§ Exercise brief: Reproduce, character for character, the lines below from the first through the one with "R = math.radians". Leave pictures out.

§ Available data:
● ● ● ● ●

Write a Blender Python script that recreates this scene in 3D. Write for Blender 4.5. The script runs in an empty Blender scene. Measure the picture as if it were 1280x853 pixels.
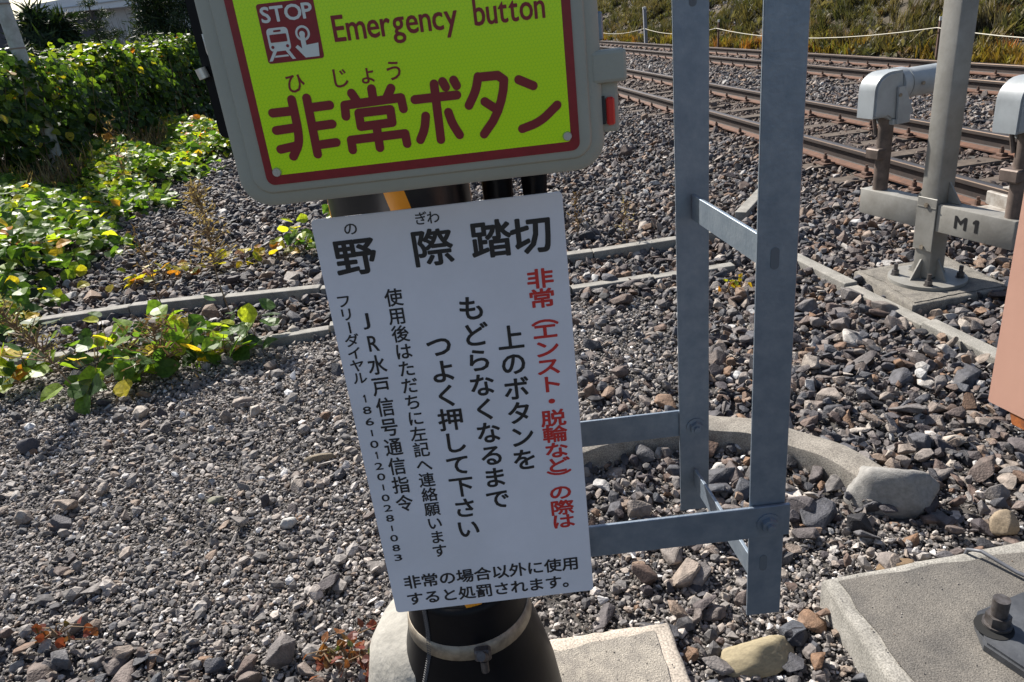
import bpy, bmesh, math, random
import numpy as np
from mathutils import Vector, Matrix
rnd = random.Random(7)
rng = np.random.default_rng(11)
sc = bpy.context.scene
C = sc.collection
R = math.radians

# ---------------------------------------------------------------- camera
CAM_H = 1.5
dn = Vector((244, 2103.5, 924)).normalized()          # straight down, seen from the camera
fw = Vector((0, 0, 1)); fw = (fw - dn * fw.dot(dn)).normalized()
upv = -dn; rt = fw.cross(upv)
RM = Matrix((rt, fw, upv))                              # camera axes -> world axes
cd = bpy.data.cameras.new('camera'); cam = bpy.data.objects.new('camera', cd); C.objects.link(cam)
cd.sensor_width = 36; cd.lens = 924 / 1280 * 36; cd.clip_start = .05; cd.clip_end = 600
ax, ay, az = RM @ Vector((1, 0, 0)), RM @ Vector((0, -1, 0)), RM @ Vector((0, 0, -1))
cam.matrix_world = Matrix(((ax.x, ay.x, az.x, 0), (ax.y, ay.y, az.y, 0), (ax.z, ay.z, az.z, CAM_H), (0, 0, 0, 1)))
sc.camera = cam
# ---------------------------------------------------------------- daylight
SUN_EL, SUN_AZ = R(41), math.atan2(-.56, .83)           # azimuth from +Y towards +X
w = bpy.data.worlds.new('World'); sc.world = w; w.use_nodes = True
nt = w.node_tree; bg = nt.nodes['Background']
sky = nt.nodes.new('ShaderNodeTexSky'); sky.sky_type = 'NISHITA'; sky.sun_disc = False
sky.sun_elevation = SUN_EL; sky.sun_rotation = SUN_AZ; sky.dust_density = 1.5
nt.links.new(sky.outputs[0], bg.inputs[0]); bg.inputs[1].default_value = .070
sd = Vector((math.sin(SUN_AZ) * math.cos(SUN_EL), math.cos(SUN_AZ) * math.cos(SUN_EL), math.sin(SUN_EL)))
sl = bpy.data.lights.new('sun', 'SUN'); sl.energy = 5.0; sl.angle = R(.5); sl.color = (1, .95, .87)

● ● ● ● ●

§ Result of this task:
Write a Blender Python script that recreates this scene in 3D. Write for Blender 4.5. The script runs in an empty Blender scene. Measure the picture as if it were 1280x853 pixels.
import bpy, bmesh, math, random
import numpy as np
from mathutils import Vector, Matrix
rnd = random.Random(7)
rng = np.random.default_rng(11)
sc = bpy.context.scene
C = sc.collection
R = math.radians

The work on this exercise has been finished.